Designated as the annual climaxes of romantic life in America, Valentine’s Day and prom night make a compatible match. Both come with culturally reinforced blueprints that necessitate purchasing flowers, securing restaurant reservations, and attending fastidiously (if only for a night) to matters of dress and hygiene. Both brim with pressure and expectation. And both come with excesses of teenage melodrama that many college students — and professors, for that matter — may be relieved to have left behind.

At the University of California at Santa Cruz, however, a team of faculty and graduate students are taking the occasion of Valentine’s Day to bring prom, and its surrounding machinations, back into frame. The university’s Center for Games and Playable Media is unveiling Prom Week, a role-playing video game in which students can inhabit various characters and help shape their fates in the days leading up to the big dance.

There’s Monica, the popular queen bee who is bored with prom and looking for a new angle to keep things interesting. There is Edward, the disaffected ex-cool kid whose newfound identity as a goth and a poet faces the ultimate test as prom raises the stakes on his abdication of a coveted spot in the in-crowd. There is Kate, the shy wallflower who is struggling to square her understanding of her own status with a recent prom invitation from the popular Nicholas.

And then there is the game-player, who has the privilege of inhabiting each of these characters in turn; giving them general direction as the virtual high schoolers negotiate the crucial week before prom. The idea is that playing out scenes from multiple perspectives will deepen the players’ understanding of the competing narratives as they unfold on top of one another.

“Valentine's Day is our release date because we've created the first game that actually lets you play things like friendship and backstabbing, romance and cruelty,” wrote Noah Wardrip-Fruin, an associate professor of computer science at Santa Cruz, in an e-mail. He said that the goal of the game, ideally, is to “nudge characters out of their stereotypes” and “make this a week that really matters in their lives, instead of another week of living in their default way.”
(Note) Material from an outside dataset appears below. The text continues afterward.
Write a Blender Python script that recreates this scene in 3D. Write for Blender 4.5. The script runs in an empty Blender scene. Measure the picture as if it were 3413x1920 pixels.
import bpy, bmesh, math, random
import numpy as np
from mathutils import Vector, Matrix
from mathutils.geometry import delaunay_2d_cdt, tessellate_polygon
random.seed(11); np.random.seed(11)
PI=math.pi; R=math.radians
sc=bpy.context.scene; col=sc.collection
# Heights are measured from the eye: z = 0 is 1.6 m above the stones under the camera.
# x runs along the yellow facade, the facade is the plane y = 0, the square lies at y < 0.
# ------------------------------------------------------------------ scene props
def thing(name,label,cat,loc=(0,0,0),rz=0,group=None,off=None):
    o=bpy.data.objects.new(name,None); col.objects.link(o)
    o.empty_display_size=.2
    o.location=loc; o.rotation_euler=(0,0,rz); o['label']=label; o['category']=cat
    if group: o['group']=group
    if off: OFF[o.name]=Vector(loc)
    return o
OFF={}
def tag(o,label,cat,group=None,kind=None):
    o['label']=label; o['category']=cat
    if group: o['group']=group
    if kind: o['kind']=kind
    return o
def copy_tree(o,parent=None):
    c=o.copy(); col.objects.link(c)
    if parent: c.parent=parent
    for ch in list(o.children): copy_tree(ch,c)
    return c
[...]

Yet Prom Week — which is the work of four graduate students and two professors, with help from dozens of undergraduates — was not designed to teach students anything in particular, Wardrip-Fruin says. It is meant to be taken much the same as a novel or a film, he says.

“I hope it causes people, through the gameplay, to reflect on being caught in your own limited conception of yourself,” Wardrip-Fruin says. “The gameplay is about moving these characters out of those comfort zones and into ways of living that may be more rewarding — or, at least, more intense.”

The educational promise of Prom Week, he says, lies in its framework of artificial intelligence that underlies the social dynamics that the game simulates. The Santa Cruz developers, who built Prom Week over the last four years on a grant from the National Science Foundation, hope the game will lay a foundation for further games that use the same principles to achieve more specific learning objectives. (For example, Santa Cruz is also involved in the SIREN project — an international effort to develop games to help teach students conflict resolution skills in the context of the European Union.)

“What we want to do is make social relationships playable,” says Wardrip-Fruin, noting that most commercial game developers are more interested giving players a more thrilling experience of moving through space and destroying things.

“We think that requires long-term investment in developing new approaches to artificial intelligence and new game play designs, and having those two things push back and forth on each other,” he says. “Universities are in a great position to do that, and unfortunately most of the gaming industry isn’t.”

Prom Week, meanwhile, is a prototype with plenty of limitations. But Wardrip-Fruin and his colleagues seem to have at least produced something that plumbs the nature of human romance with more integrity than a Hallmark card.

“The game really is about the kind of thing Valentine’s Day is about: romance, and also crushing disappointment,” he says. “And hopefully the game captures both those kinds of things.”